Sudan's Military and Opposition Agree On Joint Council

Soldiers stand in front of demonstrators in Khartoum on April 8, 2019.

Sudan's army rulers and opposition have reached a breakthrough in talks to form a joint civilian-military council. Thousands of protesters remain camped out in Khartoum calling for a transition to civilian rule.

Sudan's army rulers and an opposition coalition agreed on Saturday to form a joint civilian-military council to lead the country's transition following three decades of autocratic rule by President Omar al-Bashir.

Sudan's 10-member Transitional Military Council (TMC) has vowed to rule the country for two years after it ousted and arrested Bashir on April 11 following months of anti-government protests.

The opposition Forces for the Declaration of Freedom and Change, a coalition of opposition groups led by the Sudanese Professionals Association that spearheaded the protests, has demanded the rapid turnover of power to a civilian council to transition the country to democracy.

The two sides sat down on Saturday after they agreed on Wednesday to form a committee to address political disputes amid swelling protests against the new military rulers. Wednesday's meeting was followed by the resignation of three military council members the opposition accused of killing protesters and representing the old regime.

Joint military-civilian council

After Saturday's meeting, sources said that an agreement was reached in principle to form a joint civilian-military council, but not on the division of seats in the new body.

"We agreed on a joint council between the civilian and the military," one of the leaders of the protest campaign, Ahmed al-Rabia, who was involved in the first talks of the new committee, told AFP. "We are now in consultation about what percentage of the council should be represented by civilians and how much by the military."

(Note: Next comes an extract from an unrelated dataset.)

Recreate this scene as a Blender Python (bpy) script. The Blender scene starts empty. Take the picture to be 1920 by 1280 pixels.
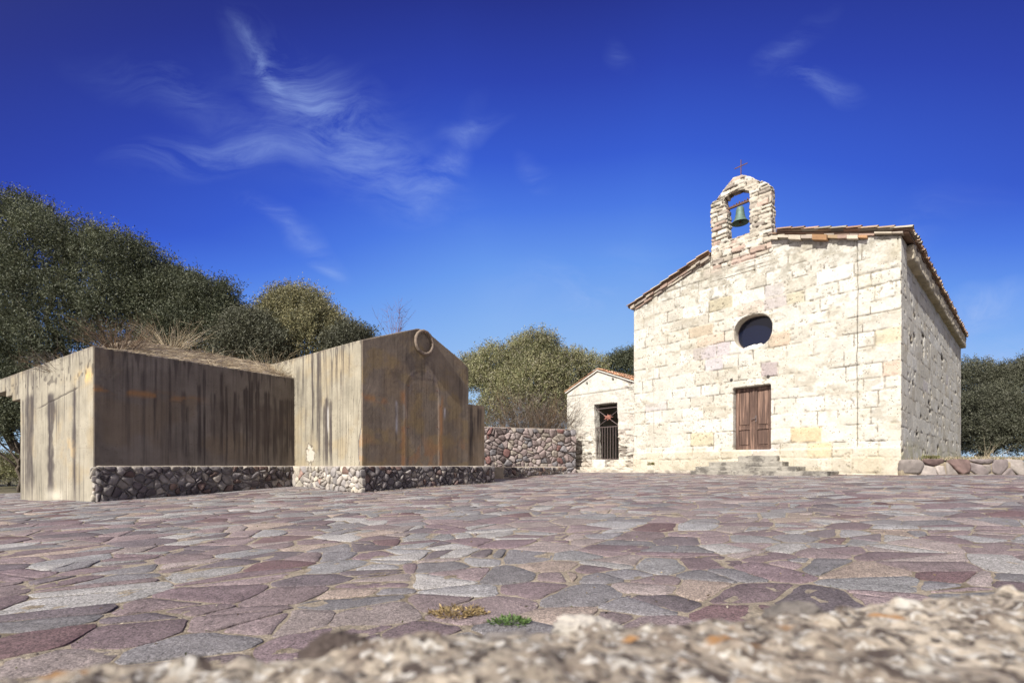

The apparent breakthrough came as thousands of protesters remained camped out in front of army headquarters in the capital, Khartoum, to apply pressure on the military to hand over power to civilians.

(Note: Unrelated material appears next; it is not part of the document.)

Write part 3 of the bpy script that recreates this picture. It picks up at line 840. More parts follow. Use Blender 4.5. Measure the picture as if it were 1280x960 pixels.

The opposition fears that the military and Bashir loyalists will continue to run the country, replacing one military dictatorship with another.

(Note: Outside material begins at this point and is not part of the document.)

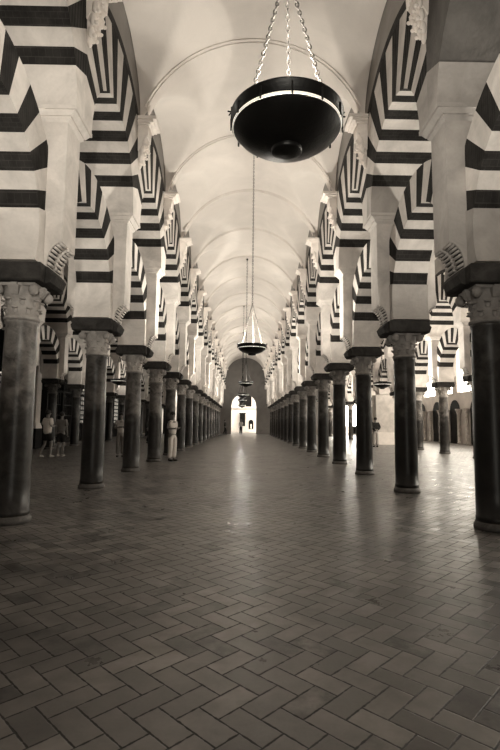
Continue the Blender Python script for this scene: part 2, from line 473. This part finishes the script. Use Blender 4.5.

The TMC has arrested some former regime officials, announced anti-corruption measures and vowed to give some power to an executive civilian authority, but suggested in would retain ultimate sovereign power.

Sudan at the turning point: but what of the economy?

Foreign powers vie for influence

Western governments have backed the opposition's demands for civilian rule, but Saudi Arabia and the United Arab Emirates have provided economic aid to the military council led by Lt Gen Abdel Fattah al-Burhan. Turkey and Qatar, both rivals of the Gulf Arab states, are also seeking to protect their influence in Sudan in the wake of the political shakeup.

Read more: The Sudanese military: A pawn of the Saudis?

Meanwhile, neighboring Egypt, whose President Abdel Fattah el-Sissi holds the current chairmanship of the African Union and is close to the Gulf Arab states, has said a political transition to civilian rule needs time to avoid chaos.

Bashir's fate uncertain

The protests started in mid-December over a deepening economic crisis, but quickly morphed into a sustained challenge against Bashir's leadership. He is being held in a prison in Khartoum alongside other former officials.

Bashir is wanted by the International Criminal Court for alleged war crimes, but the military council has suggested he will be tried in Sudan.